Equation	Description
\(x_{CM} = \frac{1}{M}\sum m_jx_j\)	X-component of center of mass
\(y_{CM} = \frac{1}{M}\sum m_jy_j\)	Y-component of center of mass
\(\vec{r}_{CM} = \frac{1}{M}\int\vec{r}dm\)	Center of mass (continuous object)
\(\vec{v}_{CM} = \frac{1}{M}\sum m_j\vec{v}_j\)	Velocity of center of mass
\(\Delta v = u \ln\left(\frac{m_0}{m}\right)\)	Rocket equation (deep space)
\(\Delta v = u \ln\left(\frac{m_0}{m}\right) - g\Delta t\)	Rocket equation (with gravity)

Key Terms

• Linear Momentum (\(\vec{p}\)): Product of an object’s mass and velocity, a vector quantity.
• Impulse (\(\vec{J}\)): Product of a force and the time interval over which it acts; a vector quantity equal to the change in momentum.
• Impulse-Momentum Theorem: States that the impulse applied to a system equals the change in the system’s momentum.
• Closed System (Isolated System): A system with constant total mass and zero net external force; its total momentum is conserved.
• Conservation of Momentum: Principle stating that the total momentum of a closed system remains constant over time.
• Elastic Collision: A collision in which total kinetic energy is conserved.

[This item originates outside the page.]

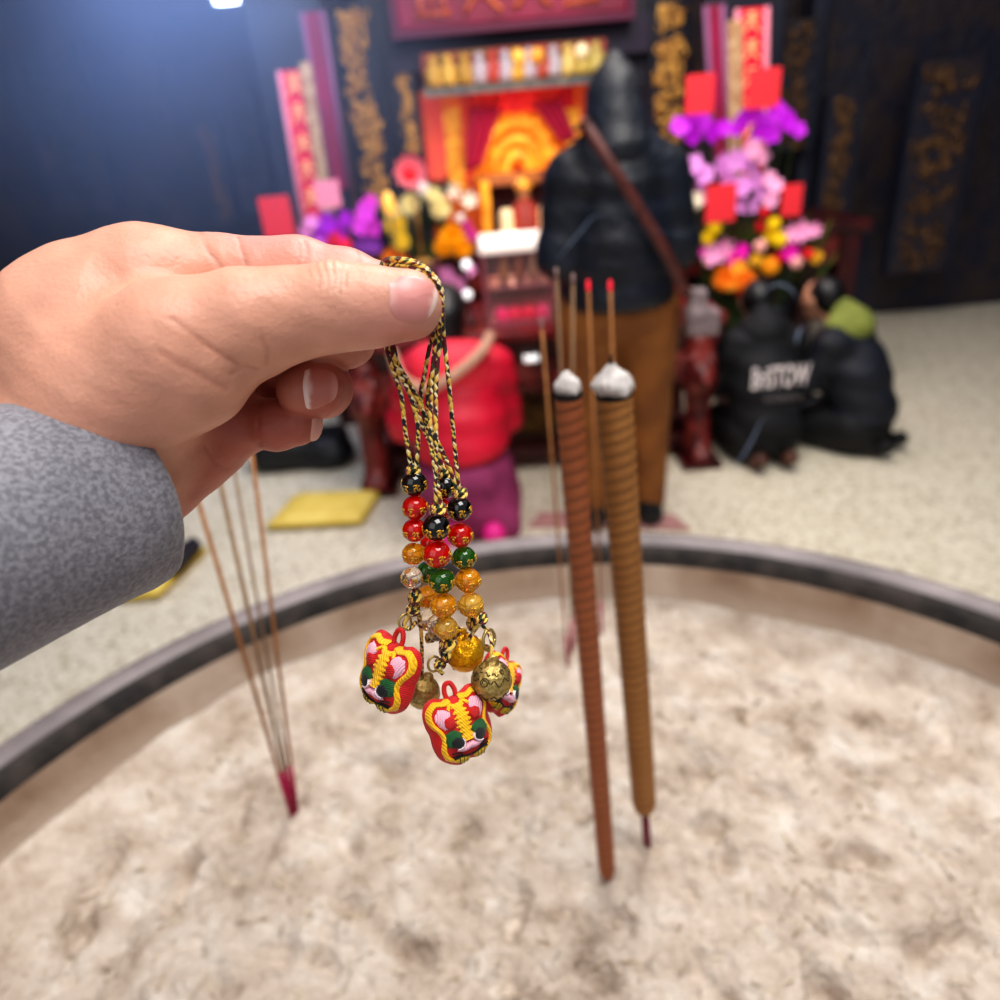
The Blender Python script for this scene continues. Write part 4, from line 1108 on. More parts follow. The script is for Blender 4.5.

• Inelastic Collision: A collision in which kinetic energy is not conserved (some kinetic energy is lost).
• Perfectly Inelastic Collision: An inelastic collision where the colliding objects stick together, resulting in the maximum possible loss of kinetic energy.
• Explosion: An interaction where a single object breaks apart into multiple pieces, and the system’s kinetic energy increases.
• Center of Mass (\(\vec{r}_{CM}\)): The unique point where the entire mass of a system can be considered concentrated for analyzing overall motion; its motion is governed by external forces.
• Rocket Equation: Describes the change in velocity of a rocket due to the expulsion of mass (fuel).
• Thrust: The force exerted on a rocket by the expulsion of its exhaust gases.